Em alguns locais, policiais foram expulsos com ajuda dos bombeiros e agentes dos Mossos d’Esquadra, a polícia catalã. Em cidades do interior, caminhões e tratores foram usados para bloquear a passagem da polícia. Os agentes espanhois destruíram mobiliário e equipamentos de diversas escolas. A secretaria de Educação da Catalunha, Clara Ponsatí, foi agredida tentando proteger a sede da instituição que serviu de colégio eleitoral.

Observadores internacionais convidados pela Diplomacia Pública da Catalunha foram alvo da repressão, com alguns expulsos das escolas ou atacados com balas de borracha. O grupo que veio da Grã-Bretanha, formado por eurodeputados e cientistas políticos, promete denunciar o estado espanhol à Corte Penal Internacional de Haya por “flagrante violação dos direitos humanos”.
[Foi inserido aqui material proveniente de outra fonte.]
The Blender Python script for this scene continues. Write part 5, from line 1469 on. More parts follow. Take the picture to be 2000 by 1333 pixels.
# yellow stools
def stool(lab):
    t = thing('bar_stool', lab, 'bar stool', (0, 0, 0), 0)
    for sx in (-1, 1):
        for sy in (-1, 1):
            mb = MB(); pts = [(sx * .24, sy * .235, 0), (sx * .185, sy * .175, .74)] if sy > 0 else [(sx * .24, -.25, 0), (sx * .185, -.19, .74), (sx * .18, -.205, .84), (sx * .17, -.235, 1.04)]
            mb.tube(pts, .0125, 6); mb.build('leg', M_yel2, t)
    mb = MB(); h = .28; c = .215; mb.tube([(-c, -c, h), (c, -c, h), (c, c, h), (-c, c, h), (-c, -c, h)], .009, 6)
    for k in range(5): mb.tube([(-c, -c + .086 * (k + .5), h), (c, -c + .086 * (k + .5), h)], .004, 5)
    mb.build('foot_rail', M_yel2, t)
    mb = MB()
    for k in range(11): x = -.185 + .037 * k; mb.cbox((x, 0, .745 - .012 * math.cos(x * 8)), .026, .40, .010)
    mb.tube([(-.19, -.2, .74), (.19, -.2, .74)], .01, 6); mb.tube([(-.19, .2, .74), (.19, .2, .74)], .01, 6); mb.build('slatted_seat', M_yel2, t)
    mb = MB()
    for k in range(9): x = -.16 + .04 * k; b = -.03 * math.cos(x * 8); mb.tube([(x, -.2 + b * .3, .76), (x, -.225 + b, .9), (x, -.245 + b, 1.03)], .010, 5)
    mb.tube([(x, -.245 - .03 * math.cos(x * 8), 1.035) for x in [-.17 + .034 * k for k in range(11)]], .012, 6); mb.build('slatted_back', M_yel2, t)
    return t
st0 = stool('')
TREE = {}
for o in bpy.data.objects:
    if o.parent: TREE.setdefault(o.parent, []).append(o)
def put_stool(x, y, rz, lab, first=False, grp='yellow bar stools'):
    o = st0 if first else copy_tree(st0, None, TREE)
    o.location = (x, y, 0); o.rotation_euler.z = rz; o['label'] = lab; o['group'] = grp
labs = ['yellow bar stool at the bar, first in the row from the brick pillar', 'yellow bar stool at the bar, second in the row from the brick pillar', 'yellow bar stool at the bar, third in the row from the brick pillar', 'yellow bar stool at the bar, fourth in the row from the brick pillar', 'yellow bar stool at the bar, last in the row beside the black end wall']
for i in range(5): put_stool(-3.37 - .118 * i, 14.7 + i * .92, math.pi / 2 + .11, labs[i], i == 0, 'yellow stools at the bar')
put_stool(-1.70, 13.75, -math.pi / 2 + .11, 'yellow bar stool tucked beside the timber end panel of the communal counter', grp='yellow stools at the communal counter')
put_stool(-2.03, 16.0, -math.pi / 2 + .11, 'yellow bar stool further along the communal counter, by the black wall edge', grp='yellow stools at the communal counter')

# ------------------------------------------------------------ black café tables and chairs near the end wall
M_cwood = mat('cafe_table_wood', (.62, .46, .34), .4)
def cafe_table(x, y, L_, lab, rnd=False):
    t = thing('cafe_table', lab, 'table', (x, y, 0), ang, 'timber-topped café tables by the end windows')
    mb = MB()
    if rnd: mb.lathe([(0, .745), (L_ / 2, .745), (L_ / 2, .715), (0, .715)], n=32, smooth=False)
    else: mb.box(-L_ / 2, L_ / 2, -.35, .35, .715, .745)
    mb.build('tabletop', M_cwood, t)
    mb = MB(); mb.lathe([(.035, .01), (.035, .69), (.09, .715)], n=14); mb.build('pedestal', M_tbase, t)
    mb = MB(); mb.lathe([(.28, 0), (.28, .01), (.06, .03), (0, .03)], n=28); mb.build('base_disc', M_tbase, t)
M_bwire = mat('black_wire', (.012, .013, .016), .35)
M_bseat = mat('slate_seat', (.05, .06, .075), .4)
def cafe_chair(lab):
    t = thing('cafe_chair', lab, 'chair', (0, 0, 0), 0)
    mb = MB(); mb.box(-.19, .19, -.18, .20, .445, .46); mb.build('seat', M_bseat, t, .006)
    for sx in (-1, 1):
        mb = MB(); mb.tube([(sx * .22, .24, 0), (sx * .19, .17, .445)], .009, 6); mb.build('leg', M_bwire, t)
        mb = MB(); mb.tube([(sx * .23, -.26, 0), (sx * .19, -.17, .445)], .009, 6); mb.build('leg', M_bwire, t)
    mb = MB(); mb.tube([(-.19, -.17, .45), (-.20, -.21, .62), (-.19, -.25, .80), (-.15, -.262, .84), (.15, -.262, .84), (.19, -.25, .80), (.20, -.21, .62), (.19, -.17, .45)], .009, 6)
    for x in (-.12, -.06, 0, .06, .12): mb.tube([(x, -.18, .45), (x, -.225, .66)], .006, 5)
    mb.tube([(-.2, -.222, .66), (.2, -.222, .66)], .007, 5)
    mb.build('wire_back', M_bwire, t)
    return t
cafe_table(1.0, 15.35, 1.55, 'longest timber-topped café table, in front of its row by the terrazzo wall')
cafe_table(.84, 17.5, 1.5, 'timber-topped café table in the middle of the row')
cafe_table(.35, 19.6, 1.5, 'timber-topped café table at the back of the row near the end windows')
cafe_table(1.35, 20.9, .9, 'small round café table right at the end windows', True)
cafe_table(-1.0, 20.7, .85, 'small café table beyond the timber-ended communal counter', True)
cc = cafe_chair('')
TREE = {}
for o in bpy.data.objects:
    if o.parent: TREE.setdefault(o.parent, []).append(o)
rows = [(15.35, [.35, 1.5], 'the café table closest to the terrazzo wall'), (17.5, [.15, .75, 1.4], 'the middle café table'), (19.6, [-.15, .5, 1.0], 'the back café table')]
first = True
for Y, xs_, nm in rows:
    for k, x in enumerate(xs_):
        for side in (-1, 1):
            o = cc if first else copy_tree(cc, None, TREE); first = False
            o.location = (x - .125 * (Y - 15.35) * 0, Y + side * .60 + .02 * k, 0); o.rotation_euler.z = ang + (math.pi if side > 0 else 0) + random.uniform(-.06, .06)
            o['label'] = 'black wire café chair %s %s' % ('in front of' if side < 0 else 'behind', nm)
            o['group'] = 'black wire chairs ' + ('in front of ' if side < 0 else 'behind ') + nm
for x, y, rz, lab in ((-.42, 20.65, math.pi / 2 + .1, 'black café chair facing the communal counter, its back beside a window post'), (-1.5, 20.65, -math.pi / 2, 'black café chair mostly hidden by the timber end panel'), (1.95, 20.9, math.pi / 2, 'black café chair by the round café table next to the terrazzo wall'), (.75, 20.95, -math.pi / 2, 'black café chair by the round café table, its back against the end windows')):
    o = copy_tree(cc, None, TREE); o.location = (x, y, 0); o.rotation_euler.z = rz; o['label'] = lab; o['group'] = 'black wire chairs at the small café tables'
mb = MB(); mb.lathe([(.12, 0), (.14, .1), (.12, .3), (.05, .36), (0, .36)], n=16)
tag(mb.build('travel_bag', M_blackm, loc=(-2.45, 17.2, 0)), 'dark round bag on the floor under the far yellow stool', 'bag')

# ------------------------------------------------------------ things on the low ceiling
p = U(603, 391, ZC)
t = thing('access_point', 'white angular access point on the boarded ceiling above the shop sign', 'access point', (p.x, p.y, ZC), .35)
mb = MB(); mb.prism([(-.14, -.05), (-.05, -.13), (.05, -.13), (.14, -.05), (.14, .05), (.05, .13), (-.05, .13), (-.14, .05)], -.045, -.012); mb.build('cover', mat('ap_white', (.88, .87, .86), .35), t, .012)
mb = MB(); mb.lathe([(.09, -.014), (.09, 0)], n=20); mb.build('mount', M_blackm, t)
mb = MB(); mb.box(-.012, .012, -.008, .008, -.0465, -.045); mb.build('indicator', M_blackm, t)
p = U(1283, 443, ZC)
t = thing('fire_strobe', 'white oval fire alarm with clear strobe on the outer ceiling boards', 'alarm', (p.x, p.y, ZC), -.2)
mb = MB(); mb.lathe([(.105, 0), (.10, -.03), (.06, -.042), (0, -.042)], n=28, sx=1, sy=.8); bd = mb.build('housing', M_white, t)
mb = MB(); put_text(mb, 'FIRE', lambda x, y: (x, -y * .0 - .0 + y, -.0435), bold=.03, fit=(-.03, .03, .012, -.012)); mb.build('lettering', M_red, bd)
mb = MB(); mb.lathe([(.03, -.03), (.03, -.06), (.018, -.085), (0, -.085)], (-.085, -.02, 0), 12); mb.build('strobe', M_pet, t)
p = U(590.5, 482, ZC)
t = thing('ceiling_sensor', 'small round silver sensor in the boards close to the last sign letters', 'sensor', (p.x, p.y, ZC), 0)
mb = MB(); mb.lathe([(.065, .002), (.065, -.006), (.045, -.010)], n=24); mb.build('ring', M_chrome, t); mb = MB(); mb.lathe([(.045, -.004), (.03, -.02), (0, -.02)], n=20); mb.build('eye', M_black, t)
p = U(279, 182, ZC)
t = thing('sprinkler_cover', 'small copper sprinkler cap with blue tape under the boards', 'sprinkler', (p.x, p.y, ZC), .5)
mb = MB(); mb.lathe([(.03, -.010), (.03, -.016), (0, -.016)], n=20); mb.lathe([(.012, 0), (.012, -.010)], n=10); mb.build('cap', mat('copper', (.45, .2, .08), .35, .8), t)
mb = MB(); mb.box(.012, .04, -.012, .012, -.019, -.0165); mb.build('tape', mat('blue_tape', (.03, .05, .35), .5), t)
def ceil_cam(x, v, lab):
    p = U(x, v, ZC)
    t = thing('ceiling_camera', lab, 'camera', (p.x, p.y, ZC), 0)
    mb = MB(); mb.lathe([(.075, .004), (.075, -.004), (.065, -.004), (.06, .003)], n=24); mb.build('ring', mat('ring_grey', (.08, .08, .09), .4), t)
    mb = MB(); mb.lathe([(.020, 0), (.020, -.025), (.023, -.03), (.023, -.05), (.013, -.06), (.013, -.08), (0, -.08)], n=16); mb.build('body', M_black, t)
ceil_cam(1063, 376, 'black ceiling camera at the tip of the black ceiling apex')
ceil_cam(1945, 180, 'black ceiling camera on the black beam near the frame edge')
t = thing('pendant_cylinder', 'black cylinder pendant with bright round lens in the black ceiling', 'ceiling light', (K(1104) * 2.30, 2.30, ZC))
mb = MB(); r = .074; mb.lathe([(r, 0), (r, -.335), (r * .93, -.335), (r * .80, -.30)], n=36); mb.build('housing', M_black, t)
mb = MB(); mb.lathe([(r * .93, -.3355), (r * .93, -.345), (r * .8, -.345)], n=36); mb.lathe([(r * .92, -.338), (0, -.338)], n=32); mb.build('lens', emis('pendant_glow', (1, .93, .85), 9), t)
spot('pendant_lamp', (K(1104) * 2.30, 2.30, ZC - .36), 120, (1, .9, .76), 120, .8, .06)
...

Muitos líderes europeus levantaram a voz contra Rajoy, reputando a ação como indigna de um estado Europeu. Foi o caso da primeira ministra escocesa Nicola Sturgeon e de seu homónimo na Bélgica, Charles Michael. O jogador de futebol, Gerard Piqué, que votou, chorou ao defender o direito dos catalães de pronunciarem-se sobre a independência. A imprensa estrangeira fez duras críticas à Espanha. O The Guardiam titulou: “O estado espanhol perdeu”, enquanto a cadeia de notícias CNN destacou como país “Vergonha da Europa”.